Waste money on software development?

Waste money on software development?

Writed by:
Elcio Ferreira
Elcio Ferreira

Delays and budget overruns are just the tip of the iceberg: the biggest waste of money in software development.

Everyone in this market knows that software projects tend to be delayed and cost more than necessary. It’s already “in the price”.
But the real waste of money in software development is in the project:

  • Excessive scope: too many features that aren’t used.
  • Overly complex software: too much information, too many processes, too much control. This costs time, money, and focus: despite the excess, you often do not have the information, process, and control you really need.
  • This complexity has consequences: it leads to poor UX, misleads users, and generates training and support costs.
  • The more complex the software, the more likely it is to require additional infrastructure components. The higher the cost and effort to host and maintain.

In addition, software needs to evolve. Software with too much scope makes evolution expensive and complex. Add to that the extra costs of evolution and the costs of missed opportunities because the software has stopped evolving.

The main cause of wasted money on software development lies in how software projects are viewed, especially in comparison with other projects.

When building a new factory, you need to decide and design everything first. If you discover that the production line shed is too low for the machinery after it has been built, the loss is enormous.

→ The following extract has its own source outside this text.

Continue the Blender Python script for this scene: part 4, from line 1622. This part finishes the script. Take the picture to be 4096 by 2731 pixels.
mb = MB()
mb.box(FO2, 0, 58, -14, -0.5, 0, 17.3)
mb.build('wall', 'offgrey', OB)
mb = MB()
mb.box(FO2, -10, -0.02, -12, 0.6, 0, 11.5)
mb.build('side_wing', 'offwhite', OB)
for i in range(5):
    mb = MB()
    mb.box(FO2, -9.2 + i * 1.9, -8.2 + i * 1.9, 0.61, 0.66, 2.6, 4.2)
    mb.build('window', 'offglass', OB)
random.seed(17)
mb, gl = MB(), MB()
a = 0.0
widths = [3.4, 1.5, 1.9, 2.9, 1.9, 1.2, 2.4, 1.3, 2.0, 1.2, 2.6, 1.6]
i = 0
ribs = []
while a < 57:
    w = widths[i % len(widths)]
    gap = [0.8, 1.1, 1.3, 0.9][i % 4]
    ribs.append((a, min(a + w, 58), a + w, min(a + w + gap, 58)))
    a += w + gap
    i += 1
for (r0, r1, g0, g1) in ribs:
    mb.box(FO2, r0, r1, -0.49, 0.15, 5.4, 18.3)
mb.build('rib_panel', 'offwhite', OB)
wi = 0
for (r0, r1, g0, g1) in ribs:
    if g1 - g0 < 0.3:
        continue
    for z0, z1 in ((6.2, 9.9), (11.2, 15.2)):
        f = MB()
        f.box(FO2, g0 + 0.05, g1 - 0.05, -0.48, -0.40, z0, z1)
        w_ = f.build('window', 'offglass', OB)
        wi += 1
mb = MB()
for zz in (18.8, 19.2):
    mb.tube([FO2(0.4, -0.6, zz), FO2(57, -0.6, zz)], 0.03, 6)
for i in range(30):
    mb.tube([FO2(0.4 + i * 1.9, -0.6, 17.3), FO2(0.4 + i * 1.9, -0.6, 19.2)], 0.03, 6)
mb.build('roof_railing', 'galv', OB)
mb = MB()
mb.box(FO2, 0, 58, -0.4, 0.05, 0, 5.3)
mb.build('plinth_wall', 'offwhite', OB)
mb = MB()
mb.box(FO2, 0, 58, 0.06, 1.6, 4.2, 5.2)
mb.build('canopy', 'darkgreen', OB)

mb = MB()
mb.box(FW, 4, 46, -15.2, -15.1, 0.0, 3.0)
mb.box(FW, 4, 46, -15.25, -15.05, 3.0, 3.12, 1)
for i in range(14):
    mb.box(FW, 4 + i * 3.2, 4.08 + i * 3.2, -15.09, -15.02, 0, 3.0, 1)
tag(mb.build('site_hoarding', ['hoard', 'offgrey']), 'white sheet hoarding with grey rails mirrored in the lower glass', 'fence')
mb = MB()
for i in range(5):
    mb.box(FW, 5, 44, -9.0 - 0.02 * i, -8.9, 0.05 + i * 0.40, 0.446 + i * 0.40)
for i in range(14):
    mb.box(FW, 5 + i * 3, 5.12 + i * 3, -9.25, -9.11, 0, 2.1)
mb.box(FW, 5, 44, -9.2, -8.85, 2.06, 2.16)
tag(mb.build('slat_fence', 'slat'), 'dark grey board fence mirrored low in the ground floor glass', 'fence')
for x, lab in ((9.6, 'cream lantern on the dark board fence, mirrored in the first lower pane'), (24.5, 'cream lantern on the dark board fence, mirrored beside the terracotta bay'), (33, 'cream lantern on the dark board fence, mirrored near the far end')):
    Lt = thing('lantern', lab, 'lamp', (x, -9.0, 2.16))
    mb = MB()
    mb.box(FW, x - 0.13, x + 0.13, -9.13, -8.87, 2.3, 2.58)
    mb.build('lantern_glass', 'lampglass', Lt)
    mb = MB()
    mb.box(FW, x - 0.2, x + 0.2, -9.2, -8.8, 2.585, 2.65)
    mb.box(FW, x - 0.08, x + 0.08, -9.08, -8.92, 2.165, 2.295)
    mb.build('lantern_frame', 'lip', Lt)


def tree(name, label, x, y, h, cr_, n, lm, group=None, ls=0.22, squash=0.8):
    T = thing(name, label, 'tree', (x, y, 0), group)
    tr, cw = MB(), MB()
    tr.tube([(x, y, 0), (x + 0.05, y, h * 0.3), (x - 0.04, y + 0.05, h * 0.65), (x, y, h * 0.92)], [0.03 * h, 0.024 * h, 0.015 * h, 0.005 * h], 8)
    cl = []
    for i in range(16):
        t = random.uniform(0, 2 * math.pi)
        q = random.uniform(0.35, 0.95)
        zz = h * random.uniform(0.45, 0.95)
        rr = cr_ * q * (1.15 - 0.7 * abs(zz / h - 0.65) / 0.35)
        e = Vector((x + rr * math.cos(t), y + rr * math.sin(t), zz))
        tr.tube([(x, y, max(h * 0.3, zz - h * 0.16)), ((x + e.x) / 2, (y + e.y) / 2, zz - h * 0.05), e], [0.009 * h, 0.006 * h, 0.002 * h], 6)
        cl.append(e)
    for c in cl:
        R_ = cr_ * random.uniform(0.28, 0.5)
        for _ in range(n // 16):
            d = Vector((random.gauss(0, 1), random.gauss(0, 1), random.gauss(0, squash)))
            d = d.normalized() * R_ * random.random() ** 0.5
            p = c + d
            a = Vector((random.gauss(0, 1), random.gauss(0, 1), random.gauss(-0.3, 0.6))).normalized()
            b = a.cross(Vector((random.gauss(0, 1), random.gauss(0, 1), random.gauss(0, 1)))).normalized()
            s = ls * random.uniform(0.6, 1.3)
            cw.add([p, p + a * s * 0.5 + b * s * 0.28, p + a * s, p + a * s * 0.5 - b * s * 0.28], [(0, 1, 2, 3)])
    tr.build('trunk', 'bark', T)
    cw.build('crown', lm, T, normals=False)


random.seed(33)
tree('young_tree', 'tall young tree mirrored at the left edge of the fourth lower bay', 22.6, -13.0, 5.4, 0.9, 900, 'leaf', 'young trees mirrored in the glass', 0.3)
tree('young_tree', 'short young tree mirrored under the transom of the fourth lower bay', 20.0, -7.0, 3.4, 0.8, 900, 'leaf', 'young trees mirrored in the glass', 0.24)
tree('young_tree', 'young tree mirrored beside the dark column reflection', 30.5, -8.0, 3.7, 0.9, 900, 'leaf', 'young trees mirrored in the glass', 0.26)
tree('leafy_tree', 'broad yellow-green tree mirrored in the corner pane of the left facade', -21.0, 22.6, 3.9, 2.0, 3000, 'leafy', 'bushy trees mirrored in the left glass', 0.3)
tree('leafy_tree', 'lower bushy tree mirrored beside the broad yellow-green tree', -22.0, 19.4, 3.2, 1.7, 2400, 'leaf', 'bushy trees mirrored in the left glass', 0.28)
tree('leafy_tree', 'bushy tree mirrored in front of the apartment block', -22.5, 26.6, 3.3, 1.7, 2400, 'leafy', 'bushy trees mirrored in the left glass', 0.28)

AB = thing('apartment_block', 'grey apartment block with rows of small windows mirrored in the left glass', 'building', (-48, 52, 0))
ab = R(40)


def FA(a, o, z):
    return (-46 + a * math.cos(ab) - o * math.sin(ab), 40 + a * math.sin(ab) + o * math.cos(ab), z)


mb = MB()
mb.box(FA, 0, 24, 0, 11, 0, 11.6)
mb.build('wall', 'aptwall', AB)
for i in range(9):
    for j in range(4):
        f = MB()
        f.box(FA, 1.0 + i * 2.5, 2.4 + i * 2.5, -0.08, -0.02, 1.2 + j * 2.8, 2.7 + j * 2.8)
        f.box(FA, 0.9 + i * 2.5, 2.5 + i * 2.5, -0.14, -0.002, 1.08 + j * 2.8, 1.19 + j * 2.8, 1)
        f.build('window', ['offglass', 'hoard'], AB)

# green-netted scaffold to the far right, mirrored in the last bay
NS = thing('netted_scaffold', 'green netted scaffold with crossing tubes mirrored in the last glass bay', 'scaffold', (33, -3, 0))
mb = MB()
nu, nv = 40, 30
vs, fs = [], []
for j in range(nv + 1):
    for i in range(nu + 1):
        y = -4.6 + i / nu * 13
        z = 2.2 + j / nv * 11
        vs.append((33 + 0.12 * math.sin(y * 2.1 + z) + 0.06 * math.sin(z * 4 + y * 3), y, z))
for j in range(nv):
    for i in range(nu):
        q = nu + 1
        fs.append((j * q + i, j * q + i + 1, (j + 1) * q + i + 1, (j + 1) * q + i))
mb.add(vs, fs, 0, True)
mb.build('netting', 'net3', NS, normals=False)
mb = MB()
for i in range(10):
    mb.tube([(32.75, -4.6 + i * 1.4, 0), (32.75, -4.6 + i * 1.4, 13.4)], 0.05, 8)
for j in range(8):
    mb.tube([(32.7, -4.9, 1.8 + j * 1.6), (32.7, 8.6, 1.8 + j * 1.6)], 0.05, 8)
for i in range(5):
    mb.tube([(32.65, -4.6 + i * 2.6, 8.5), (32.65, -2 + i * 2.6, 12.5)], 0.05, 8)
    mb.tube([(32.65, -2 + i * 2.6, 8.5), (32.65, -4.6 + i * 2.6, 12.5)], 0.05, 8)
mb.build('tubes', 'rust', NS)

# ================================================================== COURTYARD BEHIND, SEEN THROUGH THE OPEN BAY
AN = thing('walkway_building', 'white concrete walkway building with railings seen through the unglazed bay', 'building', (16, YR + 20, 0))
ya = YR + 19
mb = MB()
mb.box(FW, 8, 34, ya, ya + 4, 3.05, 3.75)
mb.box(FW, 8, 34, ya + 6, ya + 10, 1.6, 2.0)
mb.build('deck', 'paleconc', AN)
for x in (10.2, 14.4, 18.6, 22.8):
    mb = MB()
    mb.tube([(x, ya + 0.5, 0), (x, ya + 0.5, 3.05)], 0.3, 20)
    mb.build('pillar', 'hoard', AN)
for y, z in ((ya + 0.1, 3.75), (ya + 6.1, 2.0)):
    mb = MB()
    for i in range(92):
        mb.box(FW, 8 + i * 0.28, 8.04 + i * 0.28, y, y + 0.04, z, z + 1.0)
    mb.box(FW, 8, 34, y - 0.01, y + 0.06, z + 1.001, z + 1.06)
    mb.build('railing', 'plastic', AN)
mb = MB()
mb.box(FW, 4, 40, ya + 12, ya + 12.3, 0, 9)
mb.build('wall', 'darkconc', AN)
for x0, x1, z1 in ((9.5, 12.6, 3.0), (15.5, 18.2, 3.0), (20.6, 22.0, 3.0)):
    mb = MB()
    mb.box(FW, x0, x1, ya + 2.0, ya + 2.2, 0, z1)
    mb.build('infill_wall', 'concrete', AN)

That’s why a lot of time, effort and money is spent on design: to be sure of everything before starting work.

By bringing these same restrictions to software development, we are solving a non-existent problem. In a software architecture designed to be agile, the cost of change is not negligible, but it is much lower than in projects in other areas. So much less, in fact, that all the effort we make to preserve our investment generally ends up generating extra costs.

So what is the ideal project?

You do the bare minimum. Well done, because it’s the bare minimum. You put it into production and watch the results. After all, software is about people.

But how do you do that when the corporate bureaucracy won’t let you?

To start a project, you need a detailed business case, including costs and effort, vendors involved, problems to be solved, an overview of the solution, and a projection of expected results? Then you need to present the business case to a committee that meets two or three times a quarter, where you’ll be scrutinized to make sure you’ve thought of everything. (Thinking of everything is exactly what you don’t want to do.)

You also have to present the technical solution to an architecture committee, which also conducts a hearing on the technology, software architecture, scope of the solution, infrastructure needs, and processes.

In other words, the corporate bureaucracy is designed to make you do a lot of designing, a lot of planning, and a lot of thinking. It may sound good, but it’s the opposite of how software innovates.